In his short story, "Young Goodman Brown", Hawthorne introduces the reader to an interesting and persistent double entendre. Goodman Brown has a wife that is named Faith and given the religious context of the story this is a very interesting and clearly deliberate choice for a person's name. What makes this choice interesting is that it is not always clear which meaning of "Faith" the author wishes to assert. When the word/name is first used, it is on the first page when Goodman Brown states, "My love and my Faith, of all the nights in the year, this one night must I tarry away from thee." At first it would seem as though clearly Goodman Brown is merely referring to his wife, but after reading the story in its entirety, this sentence can be interpreted as "Faith" meaning to have faith and also as foreshadowing. As foreshadowing, it is clear that by the story's end, Goodman Brown has very clearly lost his "Faith" as he becomes fairly reclusive and very on edge around the townspeople. He no longer takes the sermons or religious piousness of others seriously and is skeptical of his wife, Faith.
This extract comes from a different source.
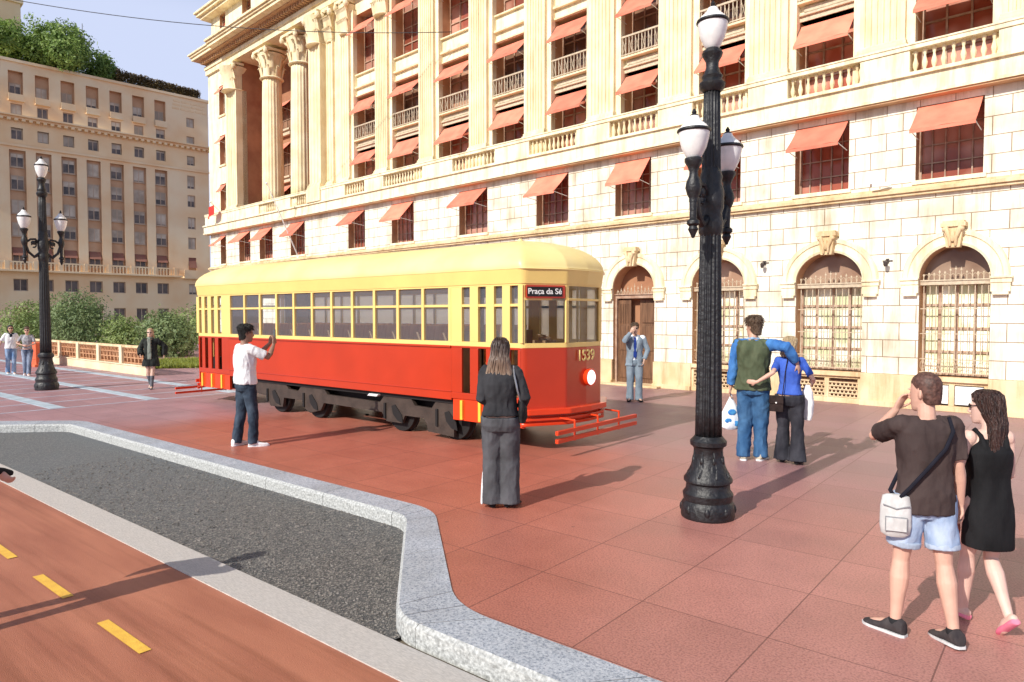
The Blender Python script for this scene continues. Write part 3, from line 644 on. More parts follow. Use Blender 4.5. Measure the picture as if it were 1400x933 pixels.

Throughout the story, there are several more occasions where Hawthorne has Goodman Brown bring up "Faith" and it is an open interpretation as to wether it is the name or the word that the reader should take as the true meaning. Also, where the author could have had Goodman Brown say "my wife", he always had him use his wife's name. Furthermore, in the statements that Goodman Brown makes regarding "Faith", the context is nearly always ambiguous. For example, shortly after leaving his companion in the woods Goodman Brown begins to pray while looking up at the sky. He proceeds to say, "My Faith is gone! There is no good on earth; and sin is but a name." Hawthorne would possibly have the reader believe that Goodman Brown was referring to his wife, given that in the previous paragraph the narrator states that a pink ribbon (which the wife wears) has fallen into Goodman Brown's hand. However, the context of the aforementioned sentence could be taken either to mean that his wife was gone, or his actual faith was gone.